I guess what we mean by this is that we'd like a handful of brilliant professors we had at one time in our lives to explain it to us. It pains me greatly that I'm not like one of those brilliant professors I had in Brazil. I never encountered one of them here at my graduate institution. And I do find that troubling. Maybe at other better ranked places there might be some. Or maybe it's just the teaching style here in the U.S.
I HAVE to write about this sometime.
P.S. I'll try to read the story and come back to talk to you about it.
Lilian, glad I made you laugh--and I'd love to know your thoughts about the story if you have time at some poine.
Well, I think the brilliant ones, the teachers that changed our lives, opened doors for us would not've explained it to us. They'd've let us do our own work.

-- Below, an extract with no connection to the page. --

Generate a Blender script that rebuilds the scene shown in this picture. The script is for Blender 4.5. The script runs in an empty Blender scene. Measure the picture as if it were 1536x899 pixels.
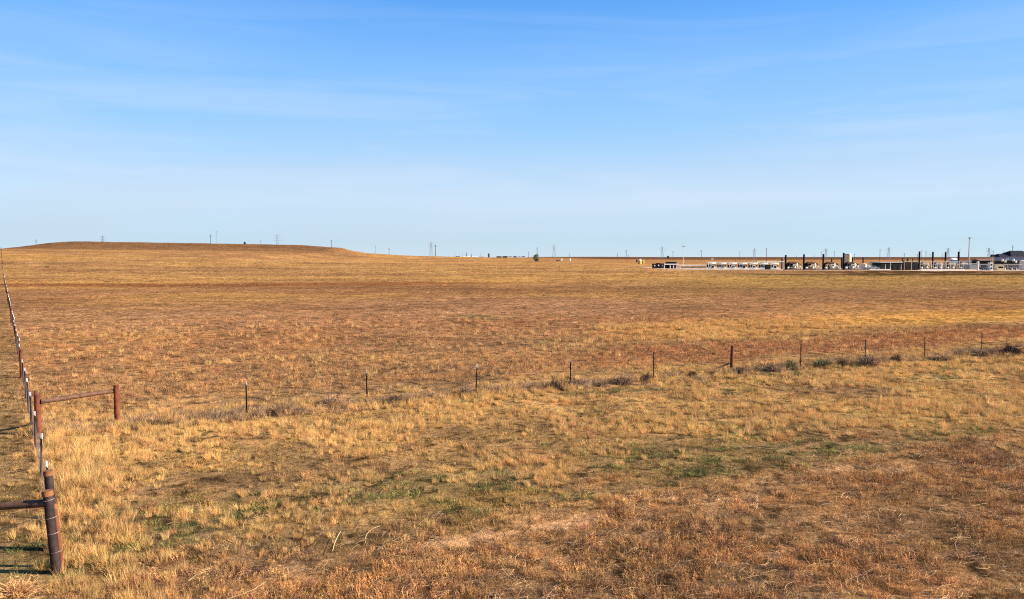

And this story is so full of stuff it's a good one for any teacher to let his/her students learn on.
As for the story itself....
More later.
;-)
FA: thanks, good point. Look foward to your thoughts!
wonderful passage.
oddly, it reminded me of the "this lovely word, these precious days" passage toward the end of Charlotte's Web, where she describes the passing of the seasons.
like everyone else, I'll go back and read the entire story now.
Clowncar: Thanks for the comment. Now I want to go reread Charlotte's Web... It's been a very long time.